## Exercise details
In exact form, please repeat the records from their opening line down to the line with "S.camera = cam", including that line.
• • •
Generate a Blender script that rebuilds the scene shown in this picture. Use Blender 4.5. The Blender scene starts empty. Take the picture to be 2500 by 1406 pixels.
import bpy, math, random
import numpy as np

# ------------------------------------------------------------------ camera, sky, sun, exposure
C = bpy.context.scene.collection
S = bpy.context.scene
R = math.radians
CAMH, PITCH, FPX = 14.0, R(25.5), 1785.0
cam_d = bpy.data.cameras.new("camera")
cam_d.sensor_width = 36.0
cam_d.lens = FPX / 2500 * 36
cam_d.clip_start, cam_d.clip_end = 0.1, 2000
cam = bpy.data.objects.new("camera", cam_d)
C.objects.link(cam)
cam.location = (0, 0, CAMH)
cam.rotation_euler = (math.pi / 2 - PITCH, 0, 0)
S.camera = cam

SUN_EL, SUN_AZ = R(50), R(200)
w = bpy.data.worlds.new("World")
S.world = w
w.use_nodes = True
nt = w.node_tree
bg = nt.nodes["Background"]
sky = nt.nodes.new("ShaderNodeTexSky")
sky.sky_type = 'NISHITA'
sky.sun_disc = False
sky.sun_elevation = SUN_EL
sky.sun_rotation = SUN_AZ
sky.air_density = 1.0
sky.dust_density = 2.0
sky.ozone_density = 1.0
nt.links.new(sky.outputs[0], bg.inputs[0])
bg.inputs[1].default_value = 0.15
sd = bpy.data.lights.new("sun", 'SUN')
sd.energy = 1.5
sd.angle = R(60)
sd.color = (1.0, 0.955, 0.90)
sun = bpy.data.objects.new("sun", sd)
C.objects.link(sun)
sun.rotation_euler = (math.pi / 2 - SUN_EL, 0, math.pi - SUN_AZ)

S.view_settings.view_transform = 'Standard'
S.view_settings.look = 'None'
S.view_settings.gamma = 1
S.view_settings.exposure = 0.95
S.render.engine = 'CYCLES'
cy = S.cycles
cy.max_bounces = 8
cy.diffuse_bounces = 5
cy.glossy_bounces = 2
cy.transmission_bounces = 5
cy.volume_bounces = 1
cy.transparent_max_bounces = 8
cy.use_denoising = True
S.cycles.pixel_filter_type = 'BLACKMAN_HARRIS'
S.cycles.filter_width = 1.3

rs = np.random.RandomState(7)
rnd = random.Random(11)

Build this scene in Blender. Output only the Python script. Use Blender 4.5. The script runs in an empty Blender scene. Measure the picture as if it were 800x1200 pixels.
• • •
## Response to this task
Generate a Blender script that rebuilds the scene shown in this picture. Use Blender 4.5. The Blender scene starts empty. Take the picture to be 2500 by 1406 pixels.
import bpy, math, random
import numpy as np

# ------------------------------------------------------------------ camera, sky, sun, exposure
C = bpy.context.scene.collection
S = bpy.context.scene
R = math.radians
CAMH, PITCH, FPX = 14.0, R(25.5), 1785.0
cam_d = bpy.data.cameras.new("camera")
cam_d.sensor_width = 36.0
cam_d.lens = FPX / 2500 * 36
cam_d.clip_start, cam_d.clip_end = 0.1, 2000
cam = bpy.data.objects.new("camera", cam_d)
C.objects.link(cam)
cam.location = (0, 0, CAMH)
cam.rotation_euler = (math.pi / 2 - PITCH, 0, 0)
S.camera = cam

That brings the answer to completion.